Stored items from a collection:
┌──

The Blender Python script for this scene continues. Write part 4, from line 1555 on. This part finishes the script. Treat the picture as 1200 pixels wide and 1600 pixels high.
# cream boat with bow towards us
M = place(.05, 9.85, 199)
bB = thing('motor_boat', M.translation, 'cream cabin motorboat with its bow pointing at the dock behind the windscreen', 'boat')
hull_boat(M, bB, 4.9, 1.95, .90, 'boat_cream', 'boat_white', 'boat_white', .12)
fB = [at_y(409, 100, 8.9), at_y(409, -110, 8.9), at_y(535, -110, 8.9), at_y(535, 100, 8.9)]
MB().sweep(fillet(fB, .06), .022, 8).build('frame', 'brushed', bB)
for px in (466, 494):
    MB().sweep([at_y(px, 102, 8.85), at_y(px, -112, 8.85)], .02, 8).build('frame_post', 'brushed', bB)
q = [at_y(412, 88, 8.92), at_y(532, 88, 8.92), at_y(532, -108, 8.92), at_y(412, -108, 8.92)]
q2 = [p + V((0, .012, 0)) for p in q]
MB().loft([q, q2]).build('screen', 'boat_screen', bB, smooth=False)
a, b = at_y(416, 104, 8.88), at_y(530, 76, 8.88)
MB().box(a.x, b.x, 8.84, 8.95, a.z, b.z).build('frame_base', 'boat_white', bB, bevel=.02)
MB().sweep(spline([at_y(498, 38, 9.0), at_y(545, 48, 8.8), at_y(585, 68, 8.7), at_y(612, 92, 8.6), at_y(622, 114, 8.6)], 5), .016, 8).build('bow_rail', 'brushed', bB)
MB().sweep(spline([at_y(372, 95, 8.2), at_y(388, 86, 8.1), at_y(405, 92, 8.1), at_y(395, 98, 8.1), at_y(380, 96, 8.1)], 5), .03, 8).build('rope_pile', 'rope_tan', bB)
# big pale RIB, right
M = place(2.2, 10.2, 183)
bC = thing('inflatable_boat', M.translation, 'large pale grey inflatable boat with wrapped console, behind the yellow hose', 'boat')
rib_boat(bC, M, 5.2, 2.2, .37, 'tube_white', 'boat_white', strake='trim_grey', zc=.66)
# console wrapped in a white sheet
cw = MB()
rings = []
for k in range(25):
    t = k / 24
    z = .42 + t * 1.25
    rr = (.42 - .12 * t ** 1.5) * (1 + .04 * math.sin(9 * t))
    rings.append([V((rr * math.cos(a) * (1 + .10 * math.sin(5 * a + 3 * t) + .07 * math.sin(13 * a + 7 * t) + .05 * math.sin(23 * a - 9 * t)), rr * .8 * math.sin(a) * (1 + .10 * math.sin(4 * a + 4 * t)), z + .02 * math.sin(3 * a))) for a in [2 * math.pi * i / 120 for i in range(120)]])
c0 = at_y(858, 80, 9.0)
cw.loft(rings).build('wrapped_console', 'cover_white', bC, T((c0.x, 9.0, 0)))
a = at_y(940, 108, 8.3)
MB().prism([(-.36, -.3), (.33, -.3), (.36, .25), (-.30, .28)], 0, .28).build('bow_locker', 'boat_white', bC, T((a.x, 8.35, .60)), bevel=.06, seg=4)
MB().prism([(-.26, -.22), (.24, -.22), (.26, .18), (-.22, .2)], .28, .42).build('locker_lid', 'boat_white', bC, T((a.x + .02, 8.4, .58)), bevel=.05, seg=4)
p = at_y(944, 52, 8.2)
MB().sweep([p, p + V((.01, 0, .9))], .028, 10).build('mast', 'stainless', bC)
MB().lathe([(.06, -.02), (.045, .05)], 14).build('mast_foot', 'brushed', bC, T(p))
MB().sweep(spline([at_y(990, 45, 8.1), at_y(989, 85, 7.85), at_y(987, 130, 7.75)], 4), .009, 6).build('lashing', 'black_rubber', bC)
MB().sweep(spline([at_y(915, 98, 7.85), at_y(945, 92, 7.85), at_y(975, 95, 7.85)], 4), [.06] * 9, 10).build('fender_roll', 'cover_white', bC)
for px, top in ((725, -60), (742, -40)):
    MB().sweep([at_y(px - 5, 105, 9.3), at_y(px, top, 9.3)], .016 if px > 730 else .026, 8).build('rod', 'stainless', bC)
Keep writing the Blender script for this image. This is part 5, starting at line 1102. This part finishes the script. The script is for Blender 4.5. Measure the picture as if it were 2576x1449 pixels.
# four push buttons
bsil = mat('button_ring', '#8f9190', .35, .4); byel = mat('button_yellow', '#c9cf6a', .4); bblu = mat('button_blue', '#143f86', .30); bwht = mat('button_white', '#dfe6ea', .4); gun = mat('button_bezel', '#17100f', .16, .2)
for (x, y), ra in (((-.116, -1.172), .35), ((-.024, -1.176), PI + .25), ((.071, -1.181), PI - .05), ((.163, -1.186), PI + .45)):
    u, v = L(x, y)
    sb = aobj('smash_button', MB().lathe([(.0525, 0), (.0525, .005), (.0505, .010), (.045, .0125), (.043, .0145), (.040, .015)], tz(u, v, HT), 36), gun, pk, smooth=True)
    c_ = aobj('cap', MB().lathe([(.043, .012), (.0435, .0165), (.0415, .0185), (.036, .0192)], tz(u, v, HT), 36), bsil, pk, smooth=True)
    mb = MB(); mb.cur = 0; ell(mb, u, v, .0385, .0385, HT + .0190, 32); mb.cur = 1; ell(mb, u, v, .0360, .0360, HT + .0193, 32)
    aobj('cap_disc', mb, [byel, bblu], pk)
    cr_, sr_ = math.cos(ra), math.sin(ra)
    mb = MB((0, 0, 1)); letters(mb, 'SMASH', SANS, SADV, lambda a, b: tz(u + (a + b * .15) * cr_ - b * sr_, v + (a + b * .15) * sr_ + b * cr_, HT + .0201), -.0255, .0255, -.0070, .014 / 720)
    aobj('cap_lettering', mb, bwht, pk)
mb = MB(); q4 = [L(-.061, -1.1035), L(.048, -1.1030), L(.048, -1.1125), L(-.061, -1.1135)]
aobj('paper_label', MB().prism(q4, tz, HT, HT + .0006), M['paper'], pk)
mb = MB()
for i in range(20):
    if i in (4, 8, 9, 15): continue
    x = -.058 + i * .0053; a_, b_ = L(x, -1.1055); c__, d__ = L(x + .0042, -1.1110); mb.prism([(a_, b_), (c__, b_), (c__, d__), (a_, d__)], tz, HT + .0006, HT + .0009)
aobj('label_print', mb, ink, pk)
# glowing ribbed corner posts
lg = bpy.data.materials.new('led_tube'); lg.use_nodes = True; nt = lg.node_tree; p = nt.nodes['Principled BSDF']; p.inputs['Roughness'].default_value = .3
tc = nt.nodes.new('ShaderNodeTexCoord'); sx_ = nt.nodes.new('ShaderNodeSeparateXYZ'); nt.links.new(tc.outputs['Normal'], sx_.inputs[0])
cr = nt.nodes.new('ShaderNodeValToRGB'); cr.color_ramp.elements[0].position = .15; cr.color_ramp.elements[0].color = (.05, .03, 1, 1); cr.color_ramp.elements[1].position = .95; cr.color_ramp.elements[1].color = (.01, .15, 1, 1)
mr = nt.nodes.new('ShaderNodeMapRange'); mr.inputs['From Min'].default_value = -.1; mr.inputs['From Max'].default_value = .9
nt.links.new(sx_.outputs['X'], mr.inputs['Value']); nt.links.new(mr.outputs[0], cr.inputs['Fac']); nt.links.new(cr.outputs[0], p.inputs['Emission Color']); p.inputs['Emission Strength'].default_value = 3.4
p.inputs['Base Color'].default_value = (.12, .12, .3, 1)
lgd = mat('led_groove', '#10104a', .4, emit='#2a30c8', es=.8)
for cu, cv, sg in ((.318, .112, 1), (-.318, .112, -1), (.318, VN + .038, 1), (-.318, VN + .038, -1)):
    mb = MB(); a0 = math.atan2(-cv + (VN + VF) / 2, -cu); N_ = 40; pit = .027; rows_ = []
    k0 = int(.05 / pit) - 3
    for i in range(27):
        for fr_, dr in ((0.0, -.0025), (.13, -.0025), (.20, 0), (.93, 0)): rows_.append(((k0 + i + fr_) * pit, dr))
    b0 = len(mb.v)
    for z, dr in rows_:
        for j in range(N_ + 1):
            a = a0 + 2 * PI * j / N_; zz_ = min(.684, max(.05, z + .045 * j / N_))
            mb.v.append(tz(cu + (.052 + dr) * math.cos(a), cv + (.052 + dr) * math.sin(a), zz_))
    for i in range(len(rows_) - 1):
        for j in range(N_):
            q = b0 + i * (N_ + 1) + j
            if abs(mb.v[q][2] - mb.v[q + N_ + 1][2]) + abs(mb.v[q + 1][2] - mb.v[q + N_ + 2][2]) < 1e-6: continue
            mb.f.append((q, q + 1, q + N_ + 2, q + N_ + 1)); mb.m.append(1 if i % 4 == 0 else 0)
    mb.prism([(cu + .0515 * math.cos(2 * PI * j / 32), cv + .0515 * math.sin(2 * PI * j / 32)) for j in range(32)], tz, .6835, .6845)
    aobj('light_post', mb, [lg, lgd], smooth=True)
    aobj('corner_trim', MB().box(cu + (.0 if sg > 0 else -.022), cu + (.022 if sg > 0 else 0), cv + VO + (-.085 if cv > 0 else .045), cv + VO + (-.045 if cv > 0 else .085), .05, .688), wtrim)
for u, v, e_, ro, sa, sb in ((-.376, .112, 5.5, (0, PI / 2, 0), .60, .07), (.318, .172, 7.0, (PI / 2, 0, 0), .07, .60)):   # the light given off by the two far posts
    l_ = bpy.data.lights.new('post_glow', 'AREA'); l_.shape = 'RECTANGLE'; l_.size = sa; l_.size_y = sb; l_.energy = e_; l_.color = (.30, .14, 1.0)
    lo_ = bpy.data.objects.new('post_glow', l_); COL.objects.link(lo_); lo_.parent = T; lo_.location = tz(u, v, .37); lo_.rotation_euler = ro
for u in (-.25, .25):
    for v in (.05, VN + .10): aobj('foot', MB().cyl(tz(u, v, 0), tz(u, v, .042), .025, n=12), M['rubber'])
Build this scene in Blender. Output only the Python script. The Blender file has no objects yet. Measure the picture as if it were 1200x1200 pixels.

└──

▶ _What is asked_:
Using the material above, report each line where "objects" occurs.

▶ _Task output_:
    lo_ = bpy.data.objects.new('post_glow', l_); COL.objects.link(lo_); lo_.parent = T; lo_.location = tz(u, v, .37); lo_.rotation_euler = ro
Build this scene in Blender. Output only the Python script. The Blender file has no objects yet. Measure the picture as if it were 1200x1200 pixels.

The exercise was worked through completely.